* **SHORT TASK**
Where a line holds "from", copy it.
▼
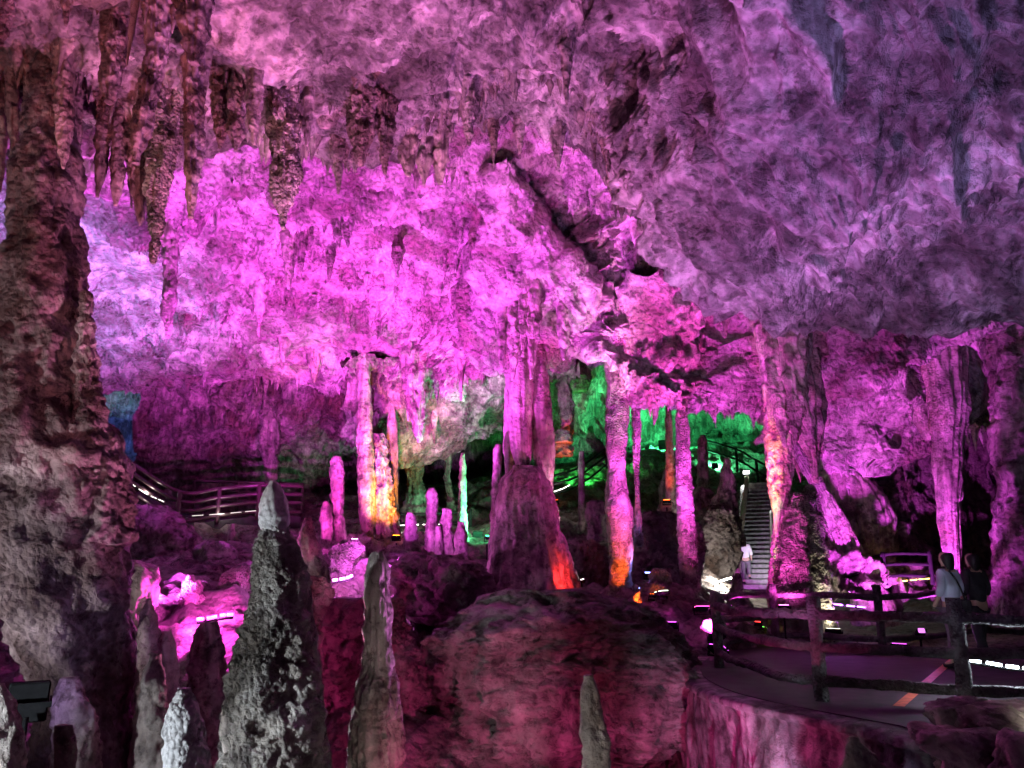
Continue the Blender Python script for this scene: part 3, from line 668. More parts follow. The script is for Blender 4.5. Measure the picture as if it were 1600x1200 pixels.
stalagmite('thin purple stalagmite with a mint rim left of the central dome', [(695, 774, 782), (705, 771, 784), (740, 770, 784), (790, 768, 781), (850, 764, 782)], 17.6, M_flow, 0.8, amp=0.12, tier=0.08, period=0.25)
stalagmite('slim stalagmite glowing orange above and crimson below, far right of centre', [(631, 1041, 1046), (645, 1040, 1049), (680, 1040, 1051), (720, 1041, 1053), (770, 1040, 1056)], 23.0, M_flow, 1.4, amp=0.12, tier=0.1, period=0.25)
stalagmite('stout amber stalagmite with stacked tiers left of the staircase', [(680, 1095, 1100), (690, 1091, 1105), (715, 1090, 1105), (735, 1091, 1106), (765, 1088, 1109)], 27.0, M_flow, 1.4, amp=0.1, tier=0.12, period=0.5)
stalagmite('small conical stalagmite lit acid green in the far chamber', [(733, 1038, 1041), (745, 1035, 1042), (760, 1030, 1043)], 28.0, M_flow, 0.9, amp=0.1)
stalagmite('twin peaked dim rose rock beside the head of the staircase', [(715, 1134, 1139), (730, 1131, 1142), (750, 1129, 1147), (775, 1118, 1150), (795, 1112, 1152)], 25.0, M_flow, 1.2, amp=0.25)
stalagmite('hot magenta stalagmite with sparkling crust behind the platform railing', [(770, 1243, 1249), (785, 1236, 1253), (810, 1226, 1256), (850, 1219, 1258), (900, 1214, 1263), (960, 1210, 1272)], 16.0, M_pop, 0.5, amp=0.14, pop=0.03, popf=9)
stalagmite('slim violet stalagmite leaning against the hot magenta one', [(757, 1263, 1271), (775, 1257, 1277), (810, 1255, 1282), (860, 1257, 1287), (920, 1260, 1296), (960, 1258, 1300)], 16.5, M_pop, 0.5, amp=0.16, pop=0.03, popf=9)
stalagmite('thin dim brown stalagmite in the dark gap right of the central dome', [(705, 905, 912), (720, 904, 913), (800, 904, 914), (880, 902, 916)], 24.0, M_flow, 0.8, amp=0.12)
stalagmite('small rosy pyramid stalagmite lit from below at the stair foot', [(896, 1149, 1154), (915, 1145, 1160), (940, 1136, 1168), (955, 1128, 1172)], 20.0, M_flow, 0.5, amp=0.2)
stalagmite('little violet tipped stalagmite on the rubble below the far walkway', [(818, 362, 366), (826, 358, 367), (840, 356, 368)], 21.5, M_flow, 0.8, amp=0.1)
stalagmite('pale curtain stump in the dark recess behind the orange stalagmite', [(722, 636, 660), (745, 640, 658), (775, 638, 662), (810, 630, 668)], 27.5, M_wall, 1.0, amp=0.3, flute=0.25, up=0.6)
stalagmite('leaning grey rib in the dark recess right of the pale curtain stump', [(715, 697, 706), (745, 694, 703), (780, 699, 708), (820, 700, 716)], 28.5, M_wall, 1.0, amp=0.3, up=1.0)

column('knotted column glowing red and yellow in the far gap right of the central columns', [(585, 876, 890), (605, 872, 890), (630, 874, 894), (660, 880, 894), (690, 868, 892)], 31.0, M_pop, amp=0.4, tier=0.2, period=0.6, crag=0.2, up=0.5)
boulder('round rock lit bright green at the top of the far gap', [(568, 895, 912), (578, 888, 920), (595, 886, 922), (612, 892, 916)], 35.0, M_wall, up=1.0)
boulder('low rock glowing orange red at the foot of the far gap', [(672, 872, 884), (680, 866, 892), (692, 864, 896)], 30.0, M_pop)
# ------------------------------------------------------------------ boulders and flowstone masses
boulder('huge maroon boulder filling the lower centre above the dark pit', [(922, 800, 890), (935, 770, 940), (955, 740, 1010), (985, 715, 1060), (1030, 700, 1085), (1080, 698, 1090), (1130, 712, 1088), (1165, 740, 1080), (1185, 790, 1060)], 12.6, M_floor, amp=0.35, depth=0.75, flute=0.12, lump=1.3, down=0.3, crag=0.17, res=0.028)
boulder('rounded crimson boulder overhanging the pit left of the central dome', [(868, 640, 700), (880, 615, 745), (900, 606, 758), (930, 606, 760), (955, 625, 750), (975, 665, 722)], 15.2, M_floor, amp=0.25, depth=0.8, lump=1.2)
boulder('dark crimson rock step below the crimson overhanging boulder', [(935, 500, 620), (960, 480, 640), (1010, 478, 655), (1060, 482, 665), (1110, 500, 670), (1160, 510, 660)], 12.4, M_floor, amp=0.35, depth=0.7, down=0.6)
boulder('brown rock ledge right behind the tall knobbly stalagmite', [(900, 478, 505), (915, 474, 515), (940, 474, 513), (955, 480, 505)], 10.5, M_floor, amp=0.35, down=1.4)
boulder('big rosy boulder under the left end of the far walkway', [(790, 205, 250), (805, 195, 275), (840, 190, 298), (875, 195, 300), (910, 200, 290)], 20.5, M_floor, amp=0.3, down=0.6)
boulder('flat topped violet rock beside the massive left column', [(875, 190, 215), (885, 188, 240), (898, 190, 248), (930, 195, 240), (980, 195, 235)], 13.5, M_flow, amp=0.2, down=0.5)
boulder('low pink slab on the rubble slope below the railing', [(846, 330, 352), (855, 312, 362), (870, 310, 366), (890, 318, 366)], 19.0, M_floor, amp=0.3, down=0.4)
boulder('jagged rock blazing magenta behind the floor lamp', [(898, 296, 303), (910, 284, 312), (935, 280, 316), (962, 286, 312)], 14.8, M_pop, amp=0.35, down=0.4)
boulder('hot pink rock left of the tall knobbly stalagmite above the lamps', [(885, 366, 384), (898, 354, 398), (918, 350, 402), (935, 350, 400)], 15.4, M_pop, amp=0.35, down=0.4)
boulder('rock aglow with pink light at the foot of the slim violet column', [(845, 540, 560), (856, 524, 572), (875, 518, 580), (895, 516, 582)], 17.8, M_pop, amp=0.35, down=0.4)
boulder('small purple rock under the slim violet column', [(872, 566, 584), (885, 558, 592), (905, 552, 596)], 17.2, M_floor, amp=0.3, down=0.4)
boulder('flat violet block on the rim right of the crimson boulder', [(867, 702, 722), (876, 700, 725), (890, 700, 726)], 17.0, M_flow, amp=0.15, down=0.4)
boulder('dusky rose boulder in shadow right of the central dome', [(845, 890, 925), (860, 878, 948), (890, 876, 955), (930, 880, 960)], 18.6, M_floor, amp=0.3, down=0.4)
boulder('large tan boulder beside the foot of the staircase', [(790, 1108, 1135), (800, 1094, 1148), (830, 1088, 1154), (865, 1088, 1152), (895, 1096, 1144), (908, 1105, 1135)], 24.0, M_floor, amp=0.22, down=0.3)
boulder('dark rounded rock between the magenta and the purple columns', [(800, 1010, 1045), (815, 992, 1075), (850, 985, 1092), (900, 985, 1090), (945, 990, 1080)], 20.0, M_floor, amp=0.3, down=0.3)
boulder('rock crusted with orange light between the two right hand columns', [(888, 1022, 1034), (898, 1015, 1042), (915, 1012, 1048), (930, 1010, 1052)], 16.6, M_pop, amp=0.35, down=0.4)
boulder('dim purple block in the hollow left of the purple warty column', [(782, 922, 945), (792, 916, 952), (806, 916, 954), (820, 922, 950)], 22.0, M_floor, amp=0.25, down=0.5)
boulder('rounded orange glowing rock at the foot of the amber stalagmite', [(762, 1090, 1106), (770, 1080, 1112), (785, 1078, 1112), (796, 1082, 1110)], 25.6, M_flow, amp=0.25, down=0.8)
boulder('rosy stone capped by a red lamp glow near the thin orange stalagmite', [(784, 1036, 1050), (795, 1028, 1056), (815, 1024, 1060)], 22.5, M_floor, amp=0.3, down=0.7)
boulder('pale pink stones at the left end of the platform', [(968, 1098, 1112), (980, 1092, 1120), (995, 1096, 1118)], 14.6, M_flow, amp=0.25, down=0.4)
boulder('pink slanting slab behind the platform railing', [(972, 1168, 1180), (985, 1150, 1192), (1005, 1140, 1198)], 17.0, M_flow, amp=0.3, down=0.3)
formation('flowstone_slab', 'pale cream leaning flowstone slab right of the magenta stalagmites', 'flowstone', [(690, 1228, 1246), (730, 1250, 1270), (760, 1268, 1290), (800, 1282, 1314), (850, 1300, 1342), (900, 1322, 1370), (940, 1335, 1392)], 17.4, M_flow, amp=0.12, flute=0.22, depth=0.6, down=0.5, up=0.3)
formation('flowstone_slab', 'broad violet flowstone bank behind the cream leaning slab', 'flowstone', [(720, 1285, 1330), (760, 1290, 1375), (810, 1308, 1400), (860, 1330, 1400), (910, 1345, 1400), (945, 1350, 1410)], 18.6, M_flow, amp=0.2, flute=0.12, depth=0.5, down=0.4, up=0.4)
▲
* **TASK SOLUTION**
Continue the Blender Python script for this scene: part 3, from line 668. More parts follow. The script is for Blender 4.5. Measure the picture as if it were 1600x1200 pixels.
stalagmite('small rosy pyramid stalagmite lit from below at the stair foot', [(896, 1149, 1154), (915, 1145, 1160), (940, 1136, 1168), (955, 1128, 1172)], 20.0, M_flow, 0.5, amp=0.2)